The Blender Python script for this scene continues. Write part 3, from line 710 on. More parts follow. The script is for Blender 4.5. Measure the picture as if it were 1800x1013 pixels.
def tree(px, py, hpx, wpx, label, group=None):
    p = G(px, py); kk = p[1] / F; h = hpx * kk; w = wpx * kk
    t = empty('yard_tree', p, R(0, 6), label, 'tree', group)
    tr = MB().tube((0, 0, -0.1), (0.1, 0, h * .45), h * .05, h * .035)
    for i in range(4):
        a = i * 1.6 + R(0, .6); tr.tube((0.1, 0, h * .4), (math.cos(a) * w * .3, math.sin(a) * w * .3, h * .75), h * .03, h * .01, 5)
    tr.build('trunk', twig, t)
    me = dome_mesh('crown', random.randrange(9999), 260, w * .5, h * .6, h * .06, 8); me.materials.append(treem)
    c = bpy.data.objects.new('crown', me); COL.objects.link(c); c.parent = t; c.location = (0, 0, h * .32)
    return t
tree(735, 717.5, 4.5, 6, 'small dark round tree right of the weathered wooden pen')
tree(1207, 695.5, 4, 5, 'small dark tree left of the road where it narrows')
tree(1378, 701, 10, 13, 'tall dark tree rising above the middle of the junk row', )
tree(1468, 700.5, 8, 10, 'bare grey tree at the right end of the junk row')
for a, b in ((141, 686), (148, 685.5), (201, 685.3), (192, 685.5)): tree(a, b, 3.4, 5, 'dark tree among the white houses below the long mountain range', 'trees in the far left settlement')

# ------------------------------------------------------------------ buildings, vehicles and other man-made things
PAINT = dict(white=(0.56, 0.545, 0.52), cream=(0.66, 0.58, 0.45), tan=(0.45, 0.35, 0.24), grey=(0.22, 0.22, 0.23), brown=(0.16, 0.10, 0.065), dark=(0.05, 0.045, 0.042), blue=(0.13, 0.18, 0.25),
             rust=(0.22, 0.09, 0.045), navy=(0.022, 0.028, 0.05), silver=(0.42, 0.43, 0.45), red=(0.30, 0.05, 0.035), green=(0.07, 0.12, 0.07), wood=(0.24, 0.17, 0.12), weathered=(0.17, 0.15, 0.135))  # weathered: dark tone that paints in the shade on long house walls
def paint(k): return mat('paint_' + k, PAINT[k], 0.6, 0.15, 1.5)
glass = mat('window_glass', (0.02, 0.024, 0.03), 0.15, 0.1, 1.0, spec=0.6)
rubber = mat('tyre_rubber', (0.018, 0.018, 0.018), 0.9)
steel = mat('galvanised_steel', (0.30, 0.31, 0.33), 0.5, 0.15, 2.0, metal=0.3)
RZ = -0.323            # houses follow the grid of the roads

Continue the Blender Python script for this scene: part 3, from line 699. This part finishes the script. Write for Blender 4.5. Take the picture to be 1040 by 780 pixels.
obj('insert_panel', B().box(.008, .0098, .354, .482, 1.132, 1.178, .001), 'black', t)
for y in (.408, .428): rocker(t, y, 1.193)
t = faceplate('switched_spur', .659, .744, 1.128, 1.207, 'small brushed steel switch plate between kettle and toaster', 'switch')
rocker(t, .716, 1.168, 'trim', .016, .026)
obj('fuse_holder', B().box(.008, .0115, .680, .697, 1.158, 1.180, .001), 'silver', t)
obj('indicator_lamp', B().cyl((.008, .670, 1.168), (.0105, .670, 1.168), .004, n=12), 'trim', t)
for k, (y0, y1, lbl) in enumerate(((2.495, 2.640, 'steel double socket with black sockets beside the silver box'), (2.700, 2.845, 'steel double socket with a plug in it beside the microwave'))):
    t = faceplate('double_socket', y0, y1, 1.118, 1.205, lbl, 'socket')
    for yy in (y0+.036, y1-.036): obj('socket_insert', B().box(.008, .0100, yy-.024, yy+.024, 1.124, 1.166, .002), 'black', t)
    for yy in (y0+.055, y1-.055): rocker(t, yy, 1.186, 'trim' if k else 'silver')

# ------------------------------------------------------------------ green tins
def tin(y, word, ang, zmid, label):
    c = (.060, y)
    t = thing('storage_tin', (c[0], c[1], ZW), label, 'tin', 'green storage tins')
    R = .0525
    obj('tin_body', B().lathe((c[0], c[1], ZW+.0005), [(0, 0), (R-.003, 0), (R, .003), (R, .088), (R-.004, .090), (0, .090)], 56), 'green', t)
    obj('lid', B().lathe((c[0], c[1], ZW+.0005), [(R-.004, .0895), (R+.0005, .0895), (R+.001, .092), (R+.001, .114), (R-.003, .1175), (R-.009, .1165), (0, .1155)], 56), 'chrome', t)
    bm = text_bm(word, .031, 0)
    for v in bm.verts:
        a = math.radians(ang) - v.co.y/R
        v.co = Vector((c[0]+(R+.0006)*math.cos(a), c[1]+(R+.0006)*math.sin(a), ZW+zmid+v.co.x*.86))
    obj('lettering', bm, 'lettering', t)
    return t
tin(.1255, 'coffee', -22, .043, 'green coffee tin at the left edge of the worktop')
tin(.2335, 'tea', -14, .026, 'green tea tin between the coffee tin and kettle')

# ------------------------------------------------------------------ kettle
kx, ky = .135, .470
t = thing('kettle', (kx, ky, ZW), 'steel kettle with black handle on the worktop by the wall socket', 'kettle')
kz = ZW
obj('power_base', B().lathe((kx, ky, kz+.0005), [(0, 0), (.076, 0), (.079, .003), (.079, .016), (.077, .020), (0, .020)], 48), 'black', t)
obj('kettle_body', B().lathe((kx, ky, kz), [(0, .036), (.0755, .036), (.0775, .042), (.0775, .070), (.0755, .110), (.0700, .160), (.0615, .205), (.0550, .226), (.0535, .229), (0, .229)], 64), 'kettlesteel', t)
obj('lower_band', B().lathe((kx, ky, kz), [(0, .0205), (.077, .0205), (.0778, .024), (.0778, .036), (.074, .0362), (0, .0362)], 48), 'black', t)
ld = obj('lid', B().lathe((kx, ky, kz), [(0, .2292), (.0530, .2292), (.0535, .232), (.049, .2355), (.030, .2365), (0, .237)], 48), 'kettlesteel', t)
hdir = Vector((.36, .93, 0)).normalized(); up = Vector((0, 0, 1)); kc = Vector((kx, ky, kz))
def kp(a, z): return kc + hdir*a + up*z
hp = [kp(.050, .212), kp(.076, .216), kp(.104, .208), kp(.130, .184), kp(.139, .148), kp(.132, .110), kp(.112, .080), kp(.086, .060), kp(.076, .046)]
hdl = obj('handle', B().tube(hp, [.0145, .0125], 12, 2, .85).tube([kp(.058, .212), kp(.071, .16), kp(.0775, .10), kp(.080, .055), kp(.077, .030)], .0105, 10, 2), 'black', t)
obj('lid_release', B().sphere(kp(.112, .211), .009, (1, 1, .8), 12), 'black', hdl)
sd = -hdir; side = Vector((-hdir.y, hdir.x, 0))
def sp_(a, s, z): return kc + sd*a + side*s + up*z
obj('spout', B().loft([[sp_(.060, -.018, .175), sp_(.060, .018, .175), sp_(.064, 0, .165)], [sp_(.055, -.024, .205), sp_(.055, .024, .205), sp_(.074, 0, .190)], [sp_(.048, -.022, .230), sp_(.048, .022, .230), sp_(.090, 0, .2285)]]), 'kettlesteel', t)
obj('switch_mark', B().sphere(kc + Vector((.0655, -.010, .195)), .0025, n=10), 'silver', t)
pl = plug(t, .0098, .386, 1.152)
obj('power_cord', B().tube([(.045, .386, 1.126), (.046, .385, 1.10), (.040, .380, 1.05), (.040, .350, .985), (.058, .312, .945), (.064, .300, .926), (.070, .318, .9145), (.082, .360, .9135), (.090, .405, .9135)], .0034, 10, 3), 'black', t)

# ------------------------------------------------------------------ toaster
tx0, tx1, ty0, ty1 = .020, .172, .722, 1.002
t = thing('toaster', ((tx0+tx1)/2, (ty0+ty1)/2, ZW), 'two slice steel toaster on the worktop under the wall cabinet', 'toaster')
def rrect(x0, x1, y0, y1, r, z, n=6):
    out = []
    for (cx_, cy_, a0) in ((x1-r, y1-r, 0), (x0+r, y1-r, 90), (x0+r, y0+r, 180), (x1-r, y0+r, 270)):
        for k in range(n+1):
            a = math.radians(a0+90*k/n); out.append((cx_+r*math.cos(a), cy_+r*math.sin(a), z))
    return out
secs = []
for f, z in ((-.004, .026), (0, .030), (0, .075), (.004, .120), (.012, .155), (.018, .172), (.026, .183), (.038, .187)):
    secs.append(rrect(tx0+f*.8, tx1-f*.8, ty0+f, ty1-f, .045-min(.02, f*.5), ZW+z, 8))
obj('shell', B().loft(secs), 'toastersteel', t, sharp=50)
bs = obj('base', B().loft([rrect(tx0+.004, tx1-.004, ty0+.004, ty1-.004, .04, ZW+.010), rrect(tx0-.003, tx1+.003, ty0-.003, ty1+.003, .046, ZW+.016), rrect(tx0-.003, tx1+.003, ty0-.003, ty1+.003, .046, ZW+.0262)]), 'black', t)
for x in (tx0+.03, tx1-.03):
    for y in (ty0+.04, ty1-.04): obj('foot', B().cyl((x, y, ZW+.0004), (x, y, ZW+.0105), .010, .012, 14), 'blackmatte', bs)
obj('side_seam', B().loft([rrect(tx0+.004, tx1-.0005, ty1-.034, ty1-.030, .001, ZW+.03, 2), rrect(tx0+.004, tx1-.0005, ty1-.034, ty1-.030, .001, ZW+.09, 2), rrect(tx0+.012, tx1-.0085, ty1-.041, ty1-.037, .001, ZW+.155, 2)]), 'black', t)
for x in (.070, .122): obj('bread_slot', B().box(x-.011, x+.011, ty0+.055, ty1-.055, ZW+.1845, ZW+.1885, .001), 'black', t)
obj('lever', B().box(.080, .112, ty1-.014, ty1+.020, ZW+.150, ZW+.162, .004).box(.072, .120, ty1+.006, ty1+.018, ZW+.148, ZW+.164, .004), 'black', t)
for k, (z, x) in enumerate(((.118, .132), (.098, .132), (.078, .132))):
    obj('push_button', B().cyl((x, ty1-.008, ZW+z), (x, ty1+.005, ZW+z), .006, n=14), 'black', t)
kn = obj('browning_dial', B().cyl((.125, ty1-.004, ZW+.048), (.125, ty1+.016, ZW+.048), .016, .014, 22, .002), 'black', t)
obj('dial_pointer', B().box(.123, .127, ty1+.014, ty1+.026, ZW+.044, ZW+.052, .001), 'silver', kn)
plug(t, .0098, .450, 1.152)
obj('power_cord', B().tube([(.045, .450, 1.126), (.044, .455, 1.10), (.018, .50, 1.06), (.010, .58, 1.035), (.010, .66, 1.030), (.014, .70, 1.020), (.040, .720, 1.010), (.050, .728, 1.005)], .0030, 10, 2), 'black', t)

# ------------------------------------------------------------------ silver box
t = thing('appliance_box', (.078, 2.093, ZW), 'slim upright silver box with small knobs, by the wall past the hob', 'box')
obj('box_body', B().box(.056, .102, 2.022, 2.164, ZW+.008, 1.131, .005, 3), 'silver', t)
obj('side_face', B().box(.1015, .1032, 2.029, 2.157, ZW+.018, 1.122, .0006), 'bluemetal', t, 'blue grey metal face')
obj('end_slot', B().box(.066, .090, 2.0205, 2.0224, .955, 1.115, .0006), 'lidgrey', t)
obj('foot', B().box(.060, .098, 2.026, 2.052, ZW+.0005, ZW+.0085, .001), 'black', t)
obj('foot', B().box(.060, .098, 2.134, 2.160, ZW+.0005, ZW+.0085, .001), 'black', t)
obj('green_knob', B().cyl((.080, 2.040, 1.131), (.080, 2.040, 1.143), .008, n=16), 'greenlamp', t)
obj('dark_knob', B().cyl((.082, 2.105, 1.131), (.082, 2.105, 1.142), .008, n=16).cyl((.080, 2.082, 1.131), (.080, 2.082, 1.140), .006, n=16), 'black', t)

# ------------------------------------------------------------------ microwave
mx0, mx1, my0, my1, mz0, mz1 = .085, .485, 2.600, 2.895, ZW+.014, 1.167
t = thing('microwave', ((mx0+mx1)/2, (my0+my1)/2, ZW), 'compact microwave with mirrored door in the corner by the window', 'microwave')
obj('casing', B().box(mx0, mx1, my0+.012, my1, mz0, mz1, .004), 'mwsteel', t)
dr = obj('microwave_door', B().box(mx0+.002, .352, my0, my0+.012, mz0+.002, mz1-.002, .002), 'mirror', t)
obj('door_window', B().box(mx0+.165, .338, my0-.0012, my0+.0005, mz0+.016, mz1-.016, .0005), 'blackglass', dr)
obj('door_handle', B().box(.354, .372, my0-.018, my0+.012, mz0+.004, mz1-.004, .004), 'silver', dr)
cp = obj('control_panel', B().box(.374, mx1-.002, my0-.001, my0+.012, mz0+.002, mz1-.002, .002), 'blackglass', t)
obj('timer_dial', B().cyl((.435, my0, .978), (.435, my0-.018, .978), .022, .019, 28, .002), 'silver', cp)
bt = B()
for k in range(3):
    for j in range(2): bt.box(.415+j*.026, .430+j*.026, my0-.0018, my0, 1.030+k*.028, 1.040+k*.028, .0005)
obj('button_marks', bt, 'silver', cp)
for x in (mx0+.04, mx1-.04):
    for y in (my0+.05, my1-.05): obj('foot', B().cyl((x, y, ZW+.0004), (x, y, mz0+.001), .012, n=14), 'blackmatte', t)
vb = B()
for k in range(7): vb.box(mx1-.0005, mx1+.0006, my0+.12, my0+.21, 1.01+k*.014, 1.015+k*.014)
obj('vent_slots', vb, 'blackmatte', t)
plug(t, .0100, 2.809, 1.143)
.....
◆ Exercise aim: Quote exactly the lines running from the start of the listing above through the line where "RZ = -0.323" is found, and output no other lines.

◆ Final result:
The Blender Python script for this scene continues. Write part 3, from line 710 on. More parts follow. The script is for Blender 4.5. Measure the picture as if it were 1800x1013 pixels.
def tree(px, py, hpx, wpx, label, group=None):
    p = G(px, py); kk = p[1] / F; h = hpx * kk; w = wpx * kk
    t = empty('yard_tree', p, R(0, 6), label, 'tree', group)
    tr = MB().tube((0, 0, -0.1), (0.1, 0, h * .45), h * .05, h * .035)
    for i in range(4):
        a = i * 1.6 + R(0, .6); tr.tube((0.1, 0, h * .4), (math.cos(a) * w * .3, math.sin(a) * w * .3, h * .75), h * .03, h * .01, 5)
    tr.build('trunk', twig, t)
    me = dome_mesh('crown', random.randrange(9999), 260, w * .5, h * .6, h * .06, 8); me.materials.append(treem)
    c = bpy.data.objects.new('crown', me); COL.objects.link(c); c.parent = t; c.location = (0, 0, h * .32)
    return t
tree(735, 717.5, 4.5, 6, 'small dark round tree right of the weathered wooden pen')
tree(1207, 695.5, 4, 5, 'small dark tree left of the road where it narrows')
tree(1378, 701, 10, 13, 'tall dark tree rising above the middle of the junk row', )
tree(1468, 700.5, 8, 10, 'bare grey tree at the right end of the junk row')
for a, b in ((141, 686), (148, 685.5), (201, 685.3), (192, 685.5)): tree(a, b, 3.4, 5, 'dark tree among the white houses below the long mountain range', 'trees in the far left settlement')

# ------------------------------------------------------------------ buildings, vehicles and other man-made things
PAINT = dict(white=(0.56, 0.545, 0.52), cream=(0.66, 0.58, 0.45), tan=(0.45, 0.35, 0.24), grey=(0.22, 0.22, 0.23), brown=(0.16, 0.10, 0.065), dark=(0.05, 0.045, 0.042), blue=(0.13, 0.18, 0.25),
             rust=(0.22, 0.09, 0.045), navy=(0.022, 0.028, 0.05), silver=(0.42, 0.43, 0.45), red=(0.30, 0.05, 0.035), green=(0.07, 0.12, 0.07), wood=(0.24, 0.17, 0.12), weathered=(0.17, 0.15, 0.135))  # weathered: dark tone that paints in the shade on long house walls
def paint(k): return mat('paint_' + k, PAINT[k], 0.6, 0.15, 1.5)
glass = mat('window_glass', (0.02, 0.024, 0.03), 0.15, 0.1, 1.0, spec=0.6)
rubber = mat('tyre_rubber', (0.018, 0.018, 0.018), 0.9)
steel = mat('galvanised_steel', (0.30, 0.31, 0.33), 0.5, 0.15, 2.0, metal=0.3)
RZ = -0.323            # houses follow the grid of the roads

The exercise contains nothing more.